Tuesday, February 5, 2013

A Leisurely Fossil Hunt

"Are you from this area?" I asked, after exchanging greetings with a gentleman surrounded by fossils.


"Do you lead fossil hunts or tours?" I followed.

"In Morocco, yes."
I think my shortened question, using "area" to mean "the area around Tucson," was interpreted to mean "this space among several similar run-together booths in the hall."
The conversation then continued.

It was one of several conducted with dealers attending the two-week long Tucson Gem, Mineral, and Fossil Showcase.

I had wanted to see some of the fossils at three sites over two days and had begun with a stop at the booth of a dealer from Germany.

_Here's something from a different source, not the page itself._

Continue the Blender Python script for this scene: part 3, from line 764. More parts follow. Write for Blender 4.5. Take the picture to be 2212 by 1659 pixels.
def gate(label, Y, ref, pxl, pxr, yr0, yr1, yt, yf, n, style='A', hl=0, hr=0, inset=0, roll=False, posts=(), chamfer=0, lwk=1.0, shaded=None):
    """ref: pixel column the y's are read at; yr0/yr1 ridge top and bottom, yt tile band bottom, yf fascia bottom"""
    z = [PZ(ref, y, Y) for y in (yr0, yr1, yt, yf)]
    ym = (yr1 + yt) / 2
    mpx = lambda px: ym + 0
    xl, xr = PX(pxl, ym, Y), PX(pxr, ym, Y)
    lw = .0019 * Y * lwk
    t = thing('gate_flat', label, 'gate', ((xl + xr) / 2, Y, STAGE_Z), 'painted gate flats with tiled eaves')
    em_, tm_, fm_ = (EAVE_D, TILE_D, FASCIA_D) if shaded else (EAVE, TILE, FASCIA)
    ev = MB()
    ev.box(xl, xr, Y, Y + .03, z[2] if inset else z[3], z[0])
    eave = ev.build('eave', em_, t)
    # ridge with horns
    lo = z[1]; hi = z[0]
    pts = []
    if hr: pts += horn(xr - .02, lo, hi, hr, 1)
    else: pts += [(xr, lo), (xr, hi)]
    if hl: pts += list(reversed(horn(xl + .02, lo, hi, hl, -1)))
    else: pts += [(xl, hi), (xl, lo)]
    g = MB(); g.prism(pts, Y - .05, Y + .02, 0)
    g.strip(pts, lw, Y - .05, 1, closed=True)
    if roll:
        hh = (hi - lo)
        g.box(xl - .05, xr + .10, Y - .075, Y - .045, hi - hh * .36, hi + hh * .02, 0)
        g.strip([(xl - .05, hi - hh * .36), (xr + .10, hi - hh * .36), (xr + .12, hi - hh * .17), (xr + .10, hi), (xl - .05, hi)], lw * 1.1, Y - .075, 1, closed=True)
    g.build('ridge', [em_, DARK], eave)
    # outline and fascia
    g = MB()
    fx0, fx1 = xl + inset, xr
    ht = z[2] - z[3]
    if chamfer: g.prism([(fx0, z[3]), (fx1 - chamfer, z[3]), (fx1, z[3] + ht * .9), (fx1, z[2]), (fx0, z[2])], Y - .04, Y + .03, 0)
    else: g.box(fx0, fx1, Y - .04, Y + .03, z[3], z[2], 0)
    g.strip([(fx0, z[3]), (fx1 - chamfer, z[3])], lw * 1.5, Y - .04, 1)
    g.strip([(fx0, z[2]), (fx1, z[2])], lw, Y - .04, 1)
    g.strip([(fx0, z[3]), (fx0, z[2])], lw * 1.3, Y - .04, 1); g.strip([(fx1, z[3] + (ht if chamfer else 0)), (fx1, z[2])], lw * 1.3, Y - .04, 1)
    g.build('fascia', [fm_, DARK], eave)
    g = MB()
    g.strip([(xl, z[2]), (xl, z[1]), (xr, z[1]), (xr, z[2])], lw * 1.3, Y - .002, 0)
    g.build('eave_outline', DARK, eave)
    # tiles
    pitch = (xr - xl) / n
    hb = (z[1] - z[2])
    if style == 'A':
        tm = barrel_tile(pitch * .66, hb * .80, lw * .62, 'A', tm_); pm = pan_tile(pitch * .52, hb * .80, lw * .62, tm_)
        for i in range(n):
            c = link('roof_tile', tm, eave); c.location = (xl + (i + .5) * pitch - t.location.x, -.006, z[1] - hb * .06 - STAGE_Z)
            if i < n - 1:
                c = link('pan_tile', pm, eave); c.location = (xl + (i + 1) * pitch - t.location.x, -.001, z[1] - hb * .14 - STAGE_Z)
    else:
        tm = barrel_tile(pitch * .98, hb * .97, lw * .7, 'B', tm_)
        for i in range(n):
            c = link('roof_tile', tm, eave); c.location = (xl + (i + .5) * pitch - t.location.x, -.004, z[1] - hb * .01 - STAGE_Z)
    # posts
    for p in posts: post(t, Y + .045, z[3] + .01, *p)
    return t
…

After a brief conversation, I was given the OK to take some photos of their fossils. I believe the first four photos are of fossils from Germany. I began taking notes with photo Number 3 above: "This is a fossil of Gyrodus Circularis from about 145 million years ago found in Solnhofen, Germany."
Recording this identifying information was taking more time away from just admiring the fossils, so the remaining photos remain unidentified for you readers. The photo above and one below, I believe, were found in Morocco.
As much as I enjoyed studying the details in the fossils, I have been equally frustrated with the inability to capture these same details and the differences in shading within the fossils in the photos.
I then met Robert Bowen from Wyoming Fossils. He took time to talk about the Green River site in Wyoming where his fossils were found.
More importantly, he talked about how fossils are displayed, mentioning that some dealers "highlight" details or even fill in details that are not clearly shown in the fossil.
I mentioned that I thought the experience of splitting the layers of limestone to reveal a fossil or a group of fossils or especially a rare animal or plant must be pretty exciting. With a smile, he agreed.

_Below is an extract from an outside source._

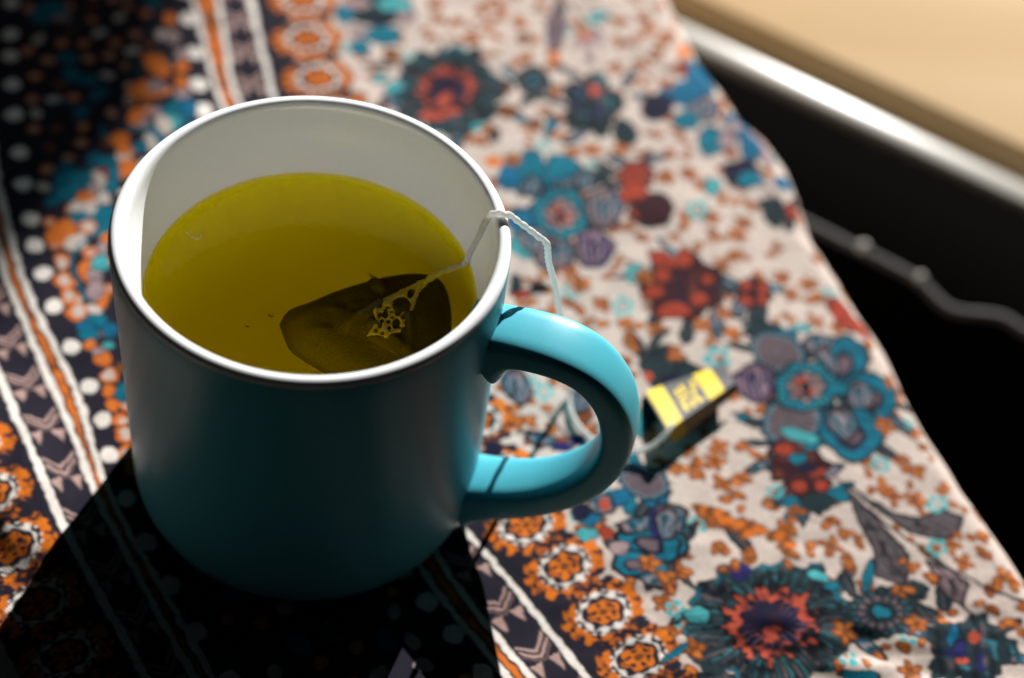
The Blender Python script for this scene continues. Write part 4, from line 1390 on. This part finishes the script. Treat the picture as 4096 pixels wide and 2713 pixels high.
def slab(name, q, mat, parent, th, lift=0.0, uv=(0, 1, 0, 1), nu=10, nv=8, bow=.06):
    """a thin bowed sheet over the corners q = (u0v0, u1v0, u1v1, u0v1)"""
    q = [np.array(x) for x in q]
    nn = np.cross(q[1] - q[0], q[3] - q[0]); nn /= np.linalg.norm(nn)
    if nn[2] < 0: nn = -nn
    vv, ff = [], []
    for s_ in (0, 1):
        for i in range(nu + 1):
            for j in range(nv + 1):
                u = uv[0] + (uv[1] - uv[0]) * i / nu; w_ = uv[2] + (uv[3] - uv[2]) * j / nv
                p = q[0] * (1 - u) * (1 - w_) + q[1] * u * (1 - w_) + q[2] * u * w_ + q[3] * (1 - u) * w_
                p = p + nn * (lift + bow * math.sin(math.pi * w_) - s_ * th)
                vv.append(tuple(p))
    W_ = nv + 1; off = (nu + 1) * W_
    for i in range(nu):
        for j in range(nv):
            a = i * W_ + j
            ff.append((a, a + W_, a + W_ + 1, a + 1)); ff.append((off + a, off + a + 1, off + a + W_ + 1, off + a + W_))
    bd = [i * W_ for i in range(nu + 1)] + [nu * W_ + j for j in range(1, W_)] + [i * W_ + nv for i in range(nu - 1, -1, -1)] + [j for j in range(nv - 1, 0, -1)]
    for a, b in zip(bd, bd[1:] + bd[:1]):
        ff.append((a, off + a, off + b, b))
    return link(name, vv, ff, mat, parent, smooth=False)
top = (QDp, QC, QB, QA)           # u along the fold, v up the slip
tg_ = slab('tag', top, m_tk, bag, .035)
under = (QDp - np.array((0, 0, .02)), QC - np.array((0, 0, .02)), QC2, QD2)
tg2 = slab('tag_flap', under, m_tb, bag, .03, bow=0)
for (a, b) in ((.02, .225), (.62, .84)):
    slab('stripe', top, m_ty, tg_, .012, .010, (a, b, .0, .99), 6, 8)
slab('stripe', under, m_ty, tg2, .012, .008, (.01, .22, .02, .98), 4, 4, bow=0)
# small yellow lettering, too blurred in the photograph to read
for a, b, c_, d in ((.30, .36, .12, .36), (.30, .44, .40, .48), (.31, .36, .54, .72), (.40, .45, .10, .30), (.48, .52, .14, .46), (.47, .58, .50, .57), (.53, .58, .62, .80), (.50, .56, .10, .20), (.39, .44, .56, .78)):
    slab('lettering', top, m_ty, tg_, .010, .008, (a, b, c_, d), 2, 4)

# ------------------------------------------------------------------ froth lying on the tea over the bag
fo = np.array([(2.56, 1.06), (2.47, .55), (2.42, .10), (2.36, -.16), (2.29, -.53), (2.24, -.72), (2.1, -.78), (1.97, -.97), (1.74, -.97), (1.50, -1.02), (1.59, -.72), (1.63, -.51), (1.50, -.21), (1.51, 0), (1.64, .15), (1.89, .41), (2.14, .66), (2.40, .97)])
ho = [(2.12, .12, .20, .21), (2.1, -.5, .08, .15), (1.8, -.29, .07, .10), (1.63, -.03, .05, .07), (2.08, -.19, .05, .07), (2.23, -.26, .05, .06), (1.82, -.06, .05, .04), (2.27, .49, .07, .14), (1.68, -.81, .04, .06), (1.84, -.86, .04, .05), (1.76, -.49, .04, .05),
      (1.91, -.48, .04, .05), (1.97, -.67, .04, .05), (1.68, -.32, .04, .08), (1.79, -.15, .04, .03), (1.74, -.69, .03, .04), (2.3, .03, .03, .05), (1.93, -.17, .03, .03), (1.98, -.33, .035, .03), (2.2, -.6, .03, .04), (2.35, .68, .03, .05)]
gx = np.arange(1.3, 2.75, .016); gy = np.arange(-1.2, 1.25, .016)
FX, FY = np.meshgrid(gx, gy, indexing='ij')
ins = np.zeros(FX.shape, bool); D = np.full(FX.shape, 9.)
for p, q in zip(fo, np.roll(fo, -1, 0)):
    e = q - p; t_ = np.clip(((FX - p[0]) * e[0] + (FY - p[1]) * e[1]) / (e @ e), 0, 1)
    D = np.minimum(D, np.hypot(FX - p[0] - t_ * e[0], FY - p[1] - t_ * e[1]))
    ins ^= ((p[1] > FY) != (q[1] > FY)) & (FX < p[0] + (FY - p[1]) / (q[1] - p[1] + 1e-12) * (q[0] - p[0]))
sd_ = np.where(ins, -D, D) + .03 * vnoise(FX, FY, .09, 91)
for hx, hy, ra, rb in ho:
    ra, rb = ra * 1.04, rb * 1.04
    dd = (np.hypot((FX - hx) / ra, (FY - hy) / rb) - 1) * min(ra, rb)
    sd_ = np.maximum(sd_, -dd)
keep = sd_ < 0
hgt = .045 * np.sqrt(np.clip(-sd_ / .05, 0, 1)) + .008 * vnoise(FX, FY, .05, 92)
fv, ff, ix = [], [], -np.ones(FX.shape, int)
def vid(i, j):
    if ix[i, j] < 0:
        ix[i, j] = len(fv); fv.append((FX[i, j], FY[i, j], TZ - .045 + max(hgt[i, j], 0)))
    return ix[i, j]
for i in range(len(gx) - 1):
    for j in range(len(gy) - 1):
        if keep[i:i + 2, j:j + 2].sum() >= 3:
            ff.append((vid(i, j), vid(i + 1, j), vid(i + 1, j + 1), vid(i, j + 1)))
m_fo, nt, bs, out = material('tea_froth')
nz = node(nt, 'ShaderNodeTexNoise'); nz.inputs['Scale'].default_value = 700
cr = node(nt, 'ShaderNodeValToRGB'); cr.color_ramp.elements[0].color = (.34, .25, .03, 1); cr.color_ramp.elements[1].color = (.52, .41, .06, 1)
nt.links.new(nz.outputs['Fac'], cr.inputs[0]); nt.links.new(cr.outputs[0], bs.inputs['Base Color'])
bs.inputs['Roughness'].default_value = .35; bs.inputs['Alpha'].default_value = .75
o = link('froth', fv, ff, m_fo)
tag(o, 'patch of pale froth with round holes above the teabag', 'froth')

# ------------------------------------------------------------------ flakes and bubbles on the tea
for i, (x, y, r) in enumerate(((-.77, -.88, .055), (-1.23, -1.30, .035))):
    fv_ = [(x + r * (1 + .4 * math.sin(3 * a + i)) * math.cos(a) * 1.3, y + r * (1 + .3 * math.cos(2 * a)) * math.sin(a), TZ - .05 - s_ * .02) for s_ in (0, 1) for a in np.linspace(0, 2 * math.pi, 10, endpoint=False)]
    ff_ = [tuple(range(10)), tuple(range(10, 20))[::-1]] + [(k, k + 10, (k + 1) % 10 + 10, (k + 1) % 10) for k in range(10)]
    o = link('tea_flake', fv_, ff_, m_bag)
    tag(o, ('larger dark flake drifting in the tea just left of the teabag', 'smallest dark speck adrift in the tea, well left of the teabag')[i], 'tea flake', None, 'loose flakes in the tea')
m_bu, nt, bs, out = material('bubble_film')
bs.inputs['Base Color'].default_value = (.55, .50, .30, 1); bs.inputs['Roughness'].default_value = .08; bs.inputs['Alpha'].default_value = .4
bv_, bf_ = [], []
for x, y, r in ((-3.31, 1.19, .03), (-3.24, 1.13, .035), (-3.16, 1.08, .045), (-3.08, 1.05, .05), (-3.01, 1.06, .06), (-2.95, 1.13, .05), (-2.94, 1.22, .035)):
    v, f = lathe([(r * math.sin(a), .8 * r * math.cos(a)) for a in np.linspace(0, math.pi / 2, 5)], 12)
    n0 = len(bv_); bv_ += [(p[0] + x, p[1] + y, p[2] + TZ + .004) for p in v]; bf_ += [tuple(q + n0 for q in fc)[::-1] for fc in f]
o = link('bubbles', bv_, bf_, m_bu)
tag(o, 'short row of tiny pale bubbles near the left side of the tea', 'bubbles')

His fossil hunts provided the subject for several minutes of conversation before we parted. Southwestern Wyoming may be in our summer travel plans.

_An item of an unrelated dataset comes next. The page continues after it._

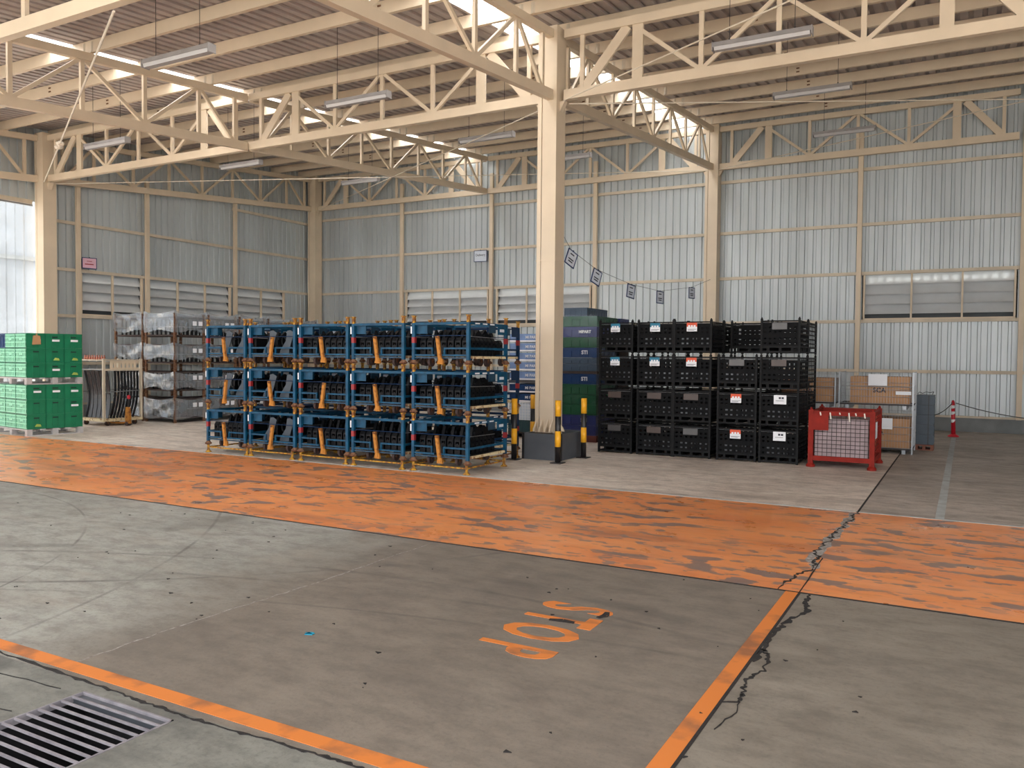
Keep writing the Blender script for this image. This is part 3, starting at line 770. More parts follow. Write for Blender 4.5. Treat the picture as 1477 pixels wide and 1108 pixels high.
# ================================================================== BLUE RACKS
TZ = 0.685                       # tier pitch
def make_rack(Wd, Dp, full=True, mblue=None, bluepanel=True):
    """one stacking rack; origin = front left post, z of cups at 0; built to stand on z=0 cups"""
    mb_ = mblue or blue
    t = thing('stacking_rack', '', 'stacking rack', (0, 0, 0))
    for (x, y) in ((0, 0), (Wd, 0), (0, Dp), (Wd, Dp)):
        part('post', MB().box(x - .022, x + .022, y - .022, y + .022, .035, .55), mb_, t)
        part('post_stub', MB().box(x - .019, x + .019, y - .019, y + .019, .55, TZ - .045).box(x - .028, x + .028, y - .028, y + .028, TZ - .045, TZ - .033), yellow_r, t)
        part('foot_cup', MB().lathe((x, y, -.03), [(.022, 0), (.055, .012), (.058, .025), (.035, .05), (.024, .065)], 10), rust, t)
    for (x, y) in ((0, 0), (Wd, Dp)):
        part('red_band', MB().box(x - .0245, x + .0245, y - .0245, y + .0245, .27, .35), redband, t)
    for y in (0, Dp):
        part('top_beam', MB().box(.022, Wd - .022, y - .015, y + .015, .52, .555), mb_, t)
        part('rod', MB().cyl((.022, y, .37), (Wd - .022, y, .37), .006, n=6), navy, t)
        for z in (.195, .10):
            part('lower_rail', MB().box(.022, Wd * (.36 if z > .15 else .40), y - .012, y + .012, z - .012, z + .012), mb_, t)
            part('lower_rail', MB().box(Wd * (.56 if z > .15 else .52), Wd - .022, y - .012, y + .012, z - .012, z + .012), mb_, t)
        for xs in (Wd * .36 - .02, Wd * .56): part('pocket_stay', MB().box(xs, xs + .02, y - .012, y + .012, .112, .183), mb_, t)
        part('base_rail', MB().box(.022, Wd - .022, y - .010, y + .010, .055, .075), blue_d, t)
    for x in (0, Wd):
        part('side_beam', MB().box(x - .015, x + .015, .022, Dp - .022, .52, .555), mb_, t)
        part('side_rail', MB().box(x - .012, x + .012, .022, Dp - .022, .18, .21), mb_, t)
        part('cream_rail', MB().box(x - .015, x + .015, .022, Dp - .022, .055, .09), cream_rust, t)
        part('side_rod', MB().cyl((x, .022, .36), (x, Dp * .7, .35), .005, n=6), metal_g, t)
    if bluepanel:
        part('side_plate', MB().box(.0, .006, .03, Dp * .28, .40, .53).box(.024, .20, .03, .036, .40, .52), mb_, t)
    part('end_plate', MB().box(Wd + .015, Wd + .021, Dp * .74, Dp - .03, .40, .53), mb_, t)
    part('end_plate', MB().box(Wd + .015, Wd + .021, Dp * .50, Dp * .68, .42, .52), blue_d, t)
    for k in range(3):
        part('stencil_mark', MB().box(Wd + .0151, Wd + .017, .15 + k * .2, .27 + k * .2, .53, .548), paper, t)
    if full:
        part('end_note', MB().box(Wd + .0212, Wd + .0225, Dp * .79, Dp - .09, .44, .48), paper_s, t)
        part('tray', MB().box(.03, Wd - .03, .03, Dp - .03, .085, .10), dark, t)
        # latch lever with rusty foot
        lv = part('latch_lever', MB().bar((Wd * .47, -.045, .36), (Wd * .53, -.045, -.005), .035, .045, up=(1, 0, 0)), orange_r, t)
        part('lever_foot', MB().prism([(Wd*.53 - .05, -.02), (Wd*.53 + .045, -.025), (Wd*.53 + .035, .05), (Wd*.53 - .03, .06)], 'y', -.055, -.02), orange_r, lv)
        part('lever_pin', MB().cyl((Wd * .47, -.075, .345), (Wd * .47, -.018, .345), .012, n=8), rust, lv)
        part('document_pocket', MB().box(-.045, -.024, -.02, -.015, .40, .50), paper, t)
    for x in (.22 * Wd, .74 * Wd):
        for y in (.14, Dp - .14):
            c = part('caster', MB().cyl((x - .02, y, .005), (x + .02, y, .005), .066, n=16).cyl((x - .021, y, -.005), (x + .021, y, -.005), .02, n=10), rubber, t)
            part('caster_fork', MB().prism([(y - .035, .055), (y + .035, .055), (y + .012, -.01), (y - .012, -.01)], 'x', x - .028, x - .022).prism([(y - .035, .055), (y + .035, .055), (y + .012, -.01), (y - .012, -.01)], 'x', x + .022, x + .028), rust, c)
    return t
def make_base(Wd, Dp):
    t = thing('base_frame', '', 'rack base', (0, 0, 0))
    for (x, y) in ((0, 0), (Wd, 0), (0, Dp), (Wd, Dp)):
        part('foot', MB().lathe((x, y, 0), [(.05, 0), (.05, .012), (.028, .03), (.02, .05), (.02, .128)], 10), yellow_r, t)
    for y in (0, Dp): part('rail', MB().box(.02, Wd - .02, y - .01, y + .01, .075, .095), yellow_r, t)
    for x in (0, Wd): part('rail', MB().box(x - .01, x + .01, .02, Dp - .02, .075, .095), yellow_r, t)
    return t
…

These stops were followed by visits with another Green River area dealer, a fossil dealer from Tucson, and two dealers from Lebanon.

The businessmen from Lebanon were especially helpful in describing the signs to look for in the limestone that will guide the steps in splitting the stone to reveal a fossil.

They also brought out a microscope that showed the detail and the dimensional qualities of fossils.

The beauty of the fossils plus the education provided in brief conversations and demonstrations fueled my interest in hunting for fossils.